Many investors undoubtedly remember that day clearly. But as Jim Rickards pointed out in a recent article at the Daily Reckoning, that day was actually the culmination of a long meltdown. Investors should have seen it coming. In fact, they could have seen it coming had they been paying attention.

So, are we in the midst of a similar slow-motion meltdown today?

Rickards contends the September 2008 Lehman-AIG crisis actually started in June 2007.

That month, HBC reported weaker than expected earnings due to increasing subprime mortgage defaults. The following month, two Bear Sterns hedge funds collapsed because they could not roll over short-term financing of long-term mortgage securities. In August, the panic intensified. The Fed even cut interest rates, starting down the path to 0%. BNP Paribas shuttered three major money market funds it sponsored and suspended redemptions.

Markets calmed down that winter. Sovereign wealth funds pledged billions of dollars to prop up US banks. Everything appeared to be heading back in the right direction.

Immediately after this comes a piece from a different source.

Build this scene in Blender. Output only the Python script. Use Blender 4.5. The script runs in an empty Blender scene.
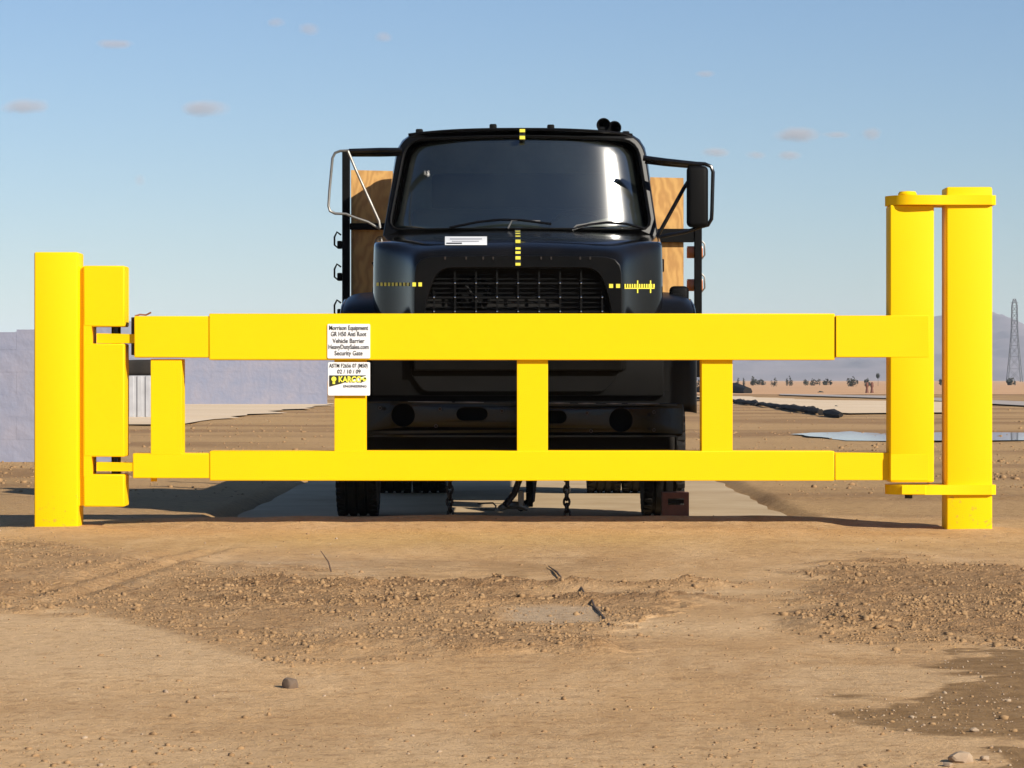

But panic set in again in the spring of 2008 with the failure of Bear Sterns in March, and the collapse of Fannie Mae and Freddie Mac in June. That panic morphed into a global liquidity crisis culminating in the bankruptcy of Lehman Brothers in September and the subsequent insolvency of AIG.

With Wall Street facing a sequential collapse of other banks, Congress and the Federal Reserve stepped in with trillions of dollars in guarantees, swaps and bailouts.

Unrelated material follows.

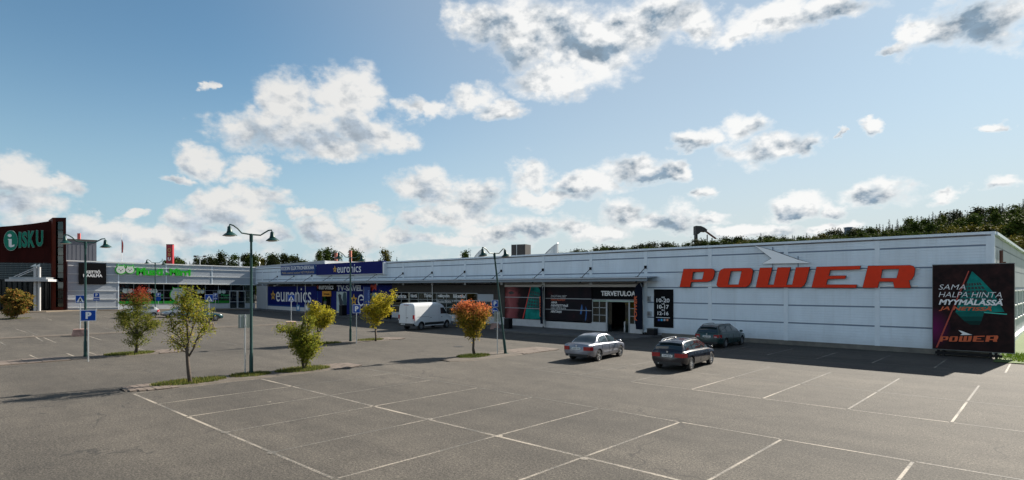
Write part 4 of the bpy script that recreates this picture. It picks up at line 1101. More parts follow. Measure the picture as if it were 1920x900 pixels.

Rickards also chronicles how the September 1998 Russia-LTCM crisis actually began in June 1997, 15 months earlier. That crisis kicked off when Thailand devalued its currency and closed its capital account.

Both of these panics — 1998 and 2008 — began over a year before they reached the level of an acute global liquidity crisis. Investors has ample time to reduce risky positions, increase cash and gold allocations and move to the sidelines until the crisis abated.”

But investors tend to miss or discount the early signs of a crisis. They get caught up in the euphoria of the boom. As Rickards put it, they suffer from the “fear of missing out” as the markets continue to rise leading up to the actual panic.

They persisted in the mistaken belief that they could ‘get out in time’ if markets reversed, not realizing that reversals happen much faster than rallies. They held onto losing positions hoping they would ‘come back’ (they did after 10 years) and so on.”

As we recall the 2008 financial crisis, we are seemingly still in the midst of another boom. The mainstream believes everything is great. GDP is growing, stock markets are going up, unemployment is low. But Peter Schiff recently said were on the verge of a category five economic hurricane. Is Peter right? Are investors missing the early warning signs? Are we already in the midst of a slow-motion meltdown. Are markets telling us that another global liquidity crisis is on the way in 2019?

Rickards said it’s impossible to know, but he points out some signs that are not particularly encouraging.

Venezuela is an economic and human rights tragedy. Turkey, Argentina and Indonesia, all major emerging-market economies, are in complete meltdown. India, Malaysia, Brazil and Mexico are in the midst of currency collapses. South Africa is in recession. China’s growth is slowing and its debt is unsustainable. The trade war between the U.S. and China is starting to take its toll and will get worse. Then there are geopolitical hotspots like the South China Sea, North Korea, Syria, Iran, Ukraine, Taiwan and others that could turn into shooting wars in little or no time.”

Rickards suggests now may be the time buy gold. Even if you’re not convinced that a collapse is looming and don’t want to take an all-or-nothing approach, it’s still wise to be prepared. As Rickards put it, “The point is to act now and not wait until reality catches up to the slow-motion perception.”